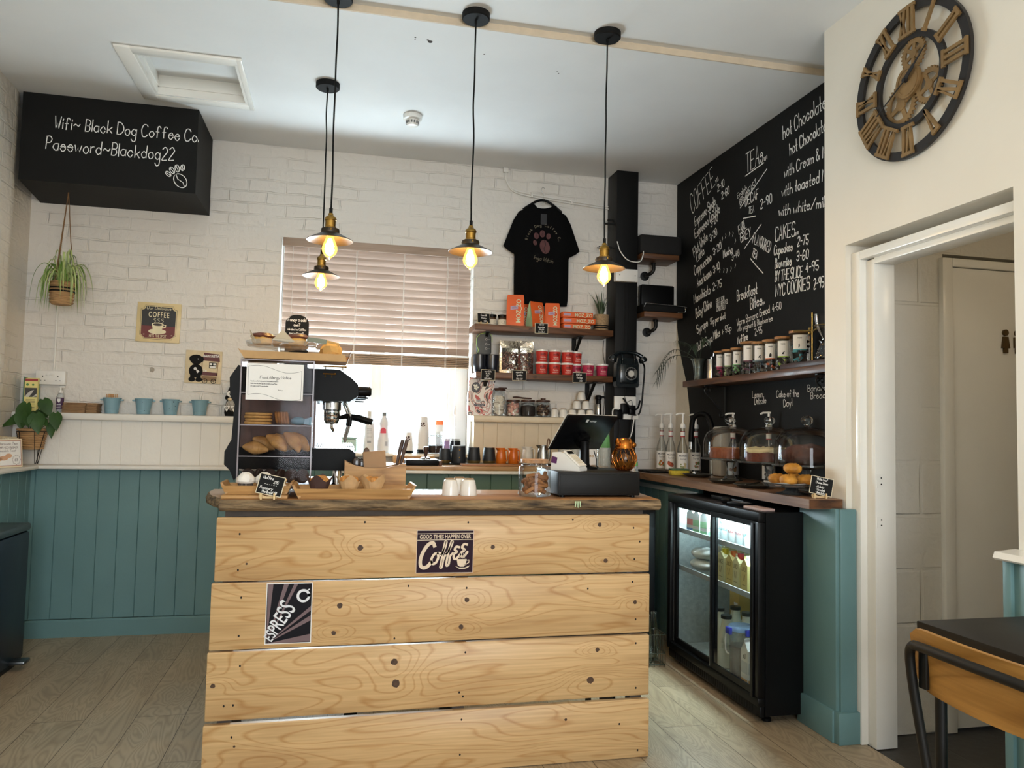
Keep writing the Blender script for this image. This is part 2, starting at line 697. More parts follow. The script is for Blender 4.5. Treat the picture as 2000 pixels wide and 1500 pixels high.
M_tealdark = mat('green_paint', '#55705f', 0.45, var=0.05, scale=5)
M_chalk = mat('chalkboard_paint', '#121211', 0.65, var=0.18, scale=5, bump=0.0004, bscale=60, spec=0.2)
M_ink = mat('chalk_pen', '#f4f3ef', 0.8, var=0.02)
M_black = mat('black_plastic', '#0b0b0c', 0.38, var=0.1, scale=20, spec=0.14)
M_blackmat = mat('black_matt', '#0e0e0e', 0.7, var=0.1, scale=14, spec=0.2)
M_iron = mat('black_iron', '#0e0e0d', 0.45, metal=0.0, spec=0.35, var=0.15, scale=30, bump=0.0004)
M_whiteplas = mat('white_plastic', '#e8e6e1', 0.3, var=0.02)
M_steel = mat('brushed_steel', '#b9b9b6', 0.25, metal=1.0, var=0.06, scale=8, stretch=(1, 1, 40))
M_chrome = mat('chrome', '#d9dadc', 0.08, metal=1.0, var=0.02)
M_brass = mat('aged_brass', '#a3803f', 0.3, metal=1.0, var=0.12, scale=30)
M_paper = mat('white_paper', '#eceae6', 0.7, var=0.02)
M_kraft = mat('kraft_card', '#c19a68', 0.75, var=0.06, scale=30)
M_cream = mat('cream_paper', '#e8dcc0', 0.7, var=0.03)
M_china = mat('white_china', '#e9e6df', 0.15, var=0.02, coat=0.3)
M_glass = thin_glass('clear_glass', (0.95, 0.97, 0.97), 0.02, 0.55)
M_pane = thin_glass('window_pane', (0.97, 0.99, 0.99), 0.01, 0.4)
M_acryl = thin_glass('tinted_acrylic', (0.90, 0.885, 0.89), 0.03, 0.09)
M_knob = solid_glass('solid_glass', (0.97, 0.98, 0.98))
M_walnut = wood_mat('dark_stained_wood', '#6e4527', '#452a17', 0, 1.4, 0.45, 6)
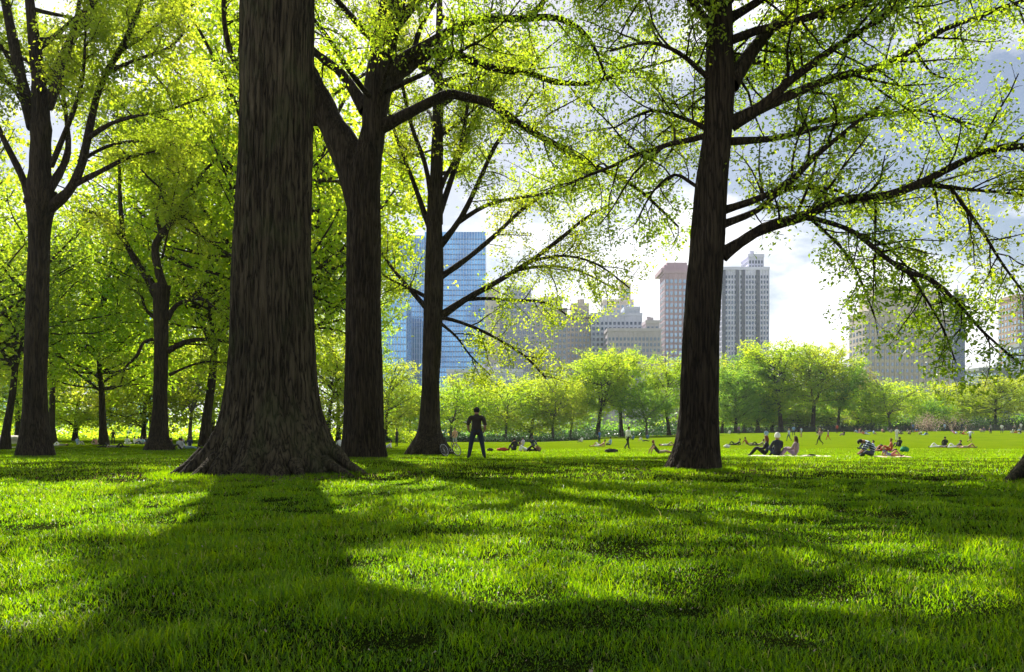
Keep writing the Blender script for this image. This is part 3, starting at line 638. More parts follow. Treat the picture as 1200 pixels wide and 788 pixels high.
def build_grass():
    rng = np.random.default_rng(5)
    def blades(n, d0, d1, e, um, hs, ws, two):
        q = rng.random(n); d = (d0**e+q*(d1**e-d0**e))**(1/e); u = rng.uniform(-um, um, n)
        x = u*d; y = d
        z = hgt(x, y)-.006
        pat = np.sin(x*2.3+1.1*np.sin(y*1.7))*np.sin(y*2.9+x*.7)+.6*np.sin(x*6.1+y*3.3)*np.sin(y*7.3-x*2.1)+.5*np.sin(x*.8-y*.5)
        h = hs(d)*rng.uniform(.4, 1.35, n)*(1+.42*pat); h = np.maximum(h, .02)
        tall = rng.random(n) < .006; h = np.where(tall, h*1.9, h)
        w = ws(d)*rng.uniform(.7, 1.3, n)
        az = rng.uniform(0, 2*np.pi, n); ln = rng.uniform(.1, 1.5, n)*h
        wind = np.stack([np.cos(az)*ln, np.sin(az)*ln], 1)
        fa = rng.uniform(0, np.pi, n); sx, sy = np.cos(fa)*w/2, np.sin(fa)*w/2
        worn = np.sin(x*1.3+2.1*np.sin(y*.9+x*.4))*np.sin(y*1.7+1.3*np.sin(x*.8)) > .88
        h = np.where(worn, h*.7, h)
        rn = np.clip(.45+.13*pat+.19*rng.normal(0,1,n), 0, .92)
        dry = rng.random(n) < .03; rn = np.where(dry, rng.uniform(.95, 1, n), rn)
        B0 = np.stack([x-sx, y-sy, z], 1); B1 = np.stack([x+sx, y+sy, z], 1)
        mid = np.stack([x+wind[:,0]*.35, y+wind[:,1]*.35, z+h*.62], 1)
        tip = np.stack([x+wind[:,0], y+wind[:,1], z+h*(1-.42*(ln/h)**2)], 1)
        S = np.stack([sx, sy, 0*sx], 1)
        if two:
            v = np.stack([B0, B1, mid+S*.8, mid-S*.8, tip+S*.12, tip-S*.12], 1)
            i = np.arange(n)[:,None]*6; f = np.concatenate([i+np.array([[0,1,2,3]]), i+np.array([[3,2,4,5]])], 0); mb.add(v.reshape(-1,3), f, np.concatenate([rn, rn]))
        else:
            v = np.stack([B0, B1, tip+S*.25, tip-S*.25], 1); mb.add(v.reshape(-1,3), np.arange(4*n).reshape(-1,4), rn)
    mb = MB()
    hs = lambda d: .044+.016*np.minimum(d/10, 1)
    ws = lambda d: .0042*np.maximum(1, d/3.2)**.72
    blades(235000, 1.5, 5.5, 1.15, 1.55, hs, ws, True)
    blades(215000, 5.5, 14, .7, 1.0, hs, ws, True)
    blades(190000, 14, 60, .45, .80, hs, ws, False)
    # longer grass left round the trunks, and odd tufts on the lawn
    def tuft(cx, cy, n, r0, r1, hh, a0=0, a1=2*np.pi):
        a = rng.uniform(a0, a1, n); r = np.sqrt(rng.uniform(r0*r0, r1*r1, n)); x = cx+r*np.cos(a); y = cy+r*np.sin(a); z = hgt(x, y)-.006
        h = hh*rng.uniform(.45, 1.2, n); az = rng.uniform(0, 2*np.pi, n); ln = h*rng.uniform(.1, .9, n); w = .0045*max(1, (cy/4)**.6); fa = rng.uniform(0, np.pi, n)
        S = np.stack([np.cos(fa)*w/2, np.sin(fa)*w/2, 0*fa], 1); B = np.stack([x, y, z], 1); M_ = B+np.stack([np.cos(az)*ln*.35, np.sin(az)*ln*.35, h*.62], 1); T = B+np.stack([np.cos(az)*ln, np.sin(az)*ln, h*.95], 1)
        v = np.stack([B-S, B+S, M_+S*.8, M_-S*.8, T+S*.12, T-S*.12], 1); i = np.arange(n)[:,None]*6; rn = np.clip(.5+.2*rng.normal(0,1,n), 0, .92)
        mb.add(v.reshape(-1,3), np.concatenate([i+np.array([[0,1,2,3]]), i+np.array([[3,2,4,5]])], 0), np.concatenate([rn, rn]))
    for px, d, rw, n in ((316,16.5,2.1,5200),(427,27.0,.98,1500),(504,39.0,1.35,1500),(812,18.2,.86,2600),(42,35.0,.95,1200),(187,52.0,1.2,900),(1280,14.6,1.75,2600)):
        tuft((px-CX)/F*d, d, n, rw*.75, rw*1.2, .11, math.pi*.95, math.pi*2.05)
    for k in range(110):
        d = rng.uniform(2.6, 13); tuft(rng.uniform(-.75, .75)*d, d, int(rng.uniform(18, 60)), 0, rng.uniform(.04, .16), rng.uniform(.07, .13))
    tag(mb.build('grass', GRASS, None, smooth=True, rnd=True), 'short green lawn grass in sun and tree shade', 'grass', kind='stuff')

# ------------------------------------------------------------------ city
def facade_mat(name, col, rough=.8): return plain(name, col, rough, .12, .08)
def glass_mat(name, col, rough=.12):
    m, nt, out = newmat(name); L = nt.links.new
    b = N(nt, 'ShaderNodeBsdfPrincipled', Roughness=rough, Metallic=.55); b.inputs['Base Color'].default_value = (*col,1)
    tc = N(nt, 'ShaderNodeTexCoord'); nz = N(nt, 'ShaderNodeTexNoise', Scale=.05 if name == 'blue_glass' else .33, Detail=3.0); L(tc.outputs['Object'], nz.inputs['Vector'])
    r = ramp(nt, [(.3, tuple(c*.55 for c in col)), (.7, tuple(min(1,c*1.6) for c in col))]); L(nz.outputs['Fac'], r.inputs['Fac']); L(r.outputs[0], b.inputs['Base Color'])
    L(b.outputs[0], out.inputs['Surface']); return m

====

▸ Task prompt
Output all the records, word for word, with no pictures in the copy.

▸ Exercise response
Keep writing the Blender script for this image. This is part 2, starting at line 697. More parts follow. The script is for Blender 4.5. Treat the picture as 2000 pixels wide and 1500 pixels high.
M_tealdark = mat('green_paint', '#55705f', 0.45, var=0.05, scale=5)
M_chalk = mat('chalkboard_paint', '#121211', 0.65, var=0.18, scale=5, bump=0.0004, bscale=60, spec=0.2)
M_ink = mat('chalk_pen', '#f4f3ef', 0.8, var=0.02)
M_black = mat('black_plastic', '#0b0b0c', 0.38, var=0.1, scale=20, spec=0.14)
M_blackmat = mat('black_matt', '#0e0e0e', 0.7, var=0.1, scale=14, spec=0.2)
M_iron = mat('black_iron', '#0e0e0d', 0.45, metal=0.0, spec=0.35, var=0.15, scale=30, bump=0.0004)
M_whiteplas = mat('white_plastic', '#e8e6e1', 0.3, var=0.02)
M_steel = mat('brushed_steel', '#b9b9b6', 0.25, metal=1.0, var=0.06, scale=8, stretch=(1, 1, 40))
M_chrome = mat('chrome', '#d9dadc', 0.08, metal=1.0, var=0.02)
M_brass = mat('aged_brass', '#a3803f', 0.3, metal=1.0, var=0.12, scale=30)
M_paper = mat('white_paper', '#eceae6', 0.7, var=0.02)
M_kraft = mat('kraft_card', '#c19a68', 0.75, var=0.06, scale=30)
M_cream = mat('cream_paper', '#e8dcc0', 0.7, var=0.03)
M_china = mat('white_china', '#e9e6df', 0.15, var=0.02, coat=0.3)
M_glass = thin_glass('clear_glass', (0.95, 0.97, 0.97), 0.02, 0.55)
M_pane = thin_glass('window_pane', (0.97, 0.99, 0.99), 0.01, 0.4)
M_acryl = thin_glass('tinted_acrylic', (0.90, 0.885, 0.89), 0.03, 0.09)
M_knob = solid_glass('solid_glass', (0.97, 0.98, 0.98))
M_walnut = wood_mat('dark_stained_wood', '#6e4527', '#452a17', 0, 1.4, 0.45, 6)
Keep writing the Blender script for this image. This is part 3, starting at line 638. More parts follow. Treat the picture as 1200 pixels wide and 788 pixels high.
def build_grass():
    rng = np.random.default_rng(5)
    def blades(n, d0, d1, e, um, hs, ws, two):
        q = rng.random(n); d = (d0**e+q*(d1**e-d0**e))**(1/e); u = rng.uniform(-um, um, n)
        x = u*d; y = d
        z = hgt(x, y)-.006
        pat = np.sin(x*2.3+1.1*np.sin(y*1.7))*np.sin(y*2.9+x*.7)+.6*np.sin(x*6.1+y*3.3)*np.sin(y*7.3-x*2.1)+.5*np.sin(x*.8-y*.5)
        h = hs(d)*rng.uniform(.4, 1.35, n)*(1+.42*pat); h = np.maximum(h, .02)
        tall = rng.random(n) < .006; h = np.where(tall, h*1.9, h)
        w = ws(d)*rng.uniform(.7, 1.3, n)
        az = rng.uniform(0, 2*np.pi, n); ln = rng.uniform(.1, 1.5, n)*h
        wind = np.stack([np.cos(az)*ln, np.sin(az)*ln], 1)
        fa = rng.uniform(0, np.pi, n); sx, sy = np.cos(fa)*w/2, np.sin(fa)*w/2
        worn = np.sin(x*1.3+2.1*np.sin(y*.9+x*.4))*np.sin(y*1.7+1.3*np.sin(x*.8)) > .88
        h = np.where(worn, h*.7, h)
        rn = np.clip(.45+.13*pat+.19*rng.normal(0,1,n), 0, .92)
        dry = rng.random(n) < .03; rn = np.where(dry, rng.uniform(.95, 1, n), rn)
        B0 = np.stack([x-sx, y-sy, z], 1); B1 = np.stack([x+sx, y+sy, z], 1)
        mid = np.stack([x+wind[:,0]*.35, y+wind[:,1]*.35, z+h*.62], 1)
        tip = np.stack([x+wind[:,0], y+wind[:,1], z+h*(1-.42*(ln/h)**2)], 1)
        S = np.stack([sx, sy, 0*sx], 1)
        if two:
            v = np.stack([B0, B1, mid+S*.8, mid-S*.8, tip+S*.12, tip-S*.12], 1)
            i = np.arange(n)[:,None]*6; f = np.concatenate([i+np.array([[0,1,2,3]]), i+np.array([[3,2,4,5]])], 0); mb.add(v.reshape(-1,3), f, np.concatenate([rn, rn]))
        else:
            v = np.stack([B0, B1, tip+S*.25, tip-S*.25], 1); mb.add(v.reshape(-1,3), np.arange(4*n).reshape(-1,4), rn)
    mb = MB()
    hs = lambda d: .044+.016*np.minimum(d/10, 1)
    ws = lambda d: .0042*np.maximum(1, d/3.2)**.72
    blades(235000, 1.5, 5.5, 1.15, 1.55, hs, ws, True)
    blades(215000, 5.5, 14, .7, 1.0, hs, ws, True)
    blades(190000, 14, 60, .45, .80, hs, ws, False)
    # longer grass left round the trunks, and odd tufts on the lawn
    def tuft(cx, cy, n, r0, r1, hh, a0=0, a1=2*np.pi):
        a = rng.uniform(a0, a1, n); r = np.sqrt(rng.uniform(r0*r0, r1*r1, n)); x = cx+r*np.cos(a); y = cy+r*np.sin(a); z = hgt(x, y)-.006
        h = hh*rng.uniform(.45, 1.2, n); az = rng.uniform(0, 2*np.pi, n); ln = h*rng.uniform(.1, .9, n); w = .0045*max(1, (cy/4)**.6); fa = rng.uniform(0, np.pi, n)
        S = np.stack([np.cos(fa)*w/2, np.sin(fa)*w/2, 0*fa], 1); B = np.stack([x, y, z], 1); M_ = B+np.stack([np.cos(az)*ln*.35, np.sin(az)*ln*.35, h*.62], 1); T = B+np.stack([np.cos(az)*ln, np.sin(az)*ln, h*.95], 1)
        v = np.stack([B-S, B+S, M_+S*.8, M_-S*.8, T+S*.12, T-S*.12], 1); i = np.arange(n)[:,None]*6; rn = np.clip(.5+.2*rng.normal(0,1,n), 0, .92)
        mb.add(v.reshape(-1,3), np.concatenate([i+np.array([[0,1,2,3]]), i+np.array([[3,2,4,5]])], 0), np.concatenate([rn, rn]))
    for px, d, rw, n in ((316,16.5,2.1,5200),(427,27.0,.98,1500),(504,39.0,1.35,1500),(812,18.2,.86,2600),(42,35.0,.95,1200),(187,52.0,1.2,900),(1280,14.6,1.75,2600)):
        tuft((px-CX)/F*d, d, n, rw*.75, rw*1.2, .11, math.pi*.95, math.pi*2.05)
    for k in range(110):
        d = rng.uniform(2.6, 13); tuft(rng.uniform(-.75, .75)*d, d, int(rng.uniform(18, 60)), 0, rng.uniform(.04, .16), rng.uniform(.07, .13))
    tag(mb.build('grass', GRASS, None, smooth=True, rnd=True), 'short green lawn grass in sun and tree shade', 'grass', kind='stuff')

# ------------------------------------------------------------------ city
def facade_mat(name, col, rough=.8): return plain(name, col, rough, .12, .08)
def glass_mat(name, col, rough=.12):
    m, nt, out = newmat(name); L = nt.links.new
    b = N(nt, 'ShaderNodeBsdfPrincipled', Roughness=rough, Metallic=.55); b.inputs['Base Color'].default_value = (*col,1)
    tc = N(nt, 'ShaderNodeTexCoord'); nz = N(nt, 'ShaderNodeTexNoise', Scale=.05 if name == 'blue_glass' else .33, Detail=3.0); L(tc.outputs['Object'], nz.inputs['Vector'])
    r = ramp(nt, [(.3, tuple(c*.55 for c in col)), (.7, tuple(min(1,c*1.6) for c in col))]); L(nz.outputs['Fac'], r.inputs['Fac']); L(r.outputs[0], b.inputs['Base Color'])
    L(b.outputs[0], out.inputs['Surface']); return m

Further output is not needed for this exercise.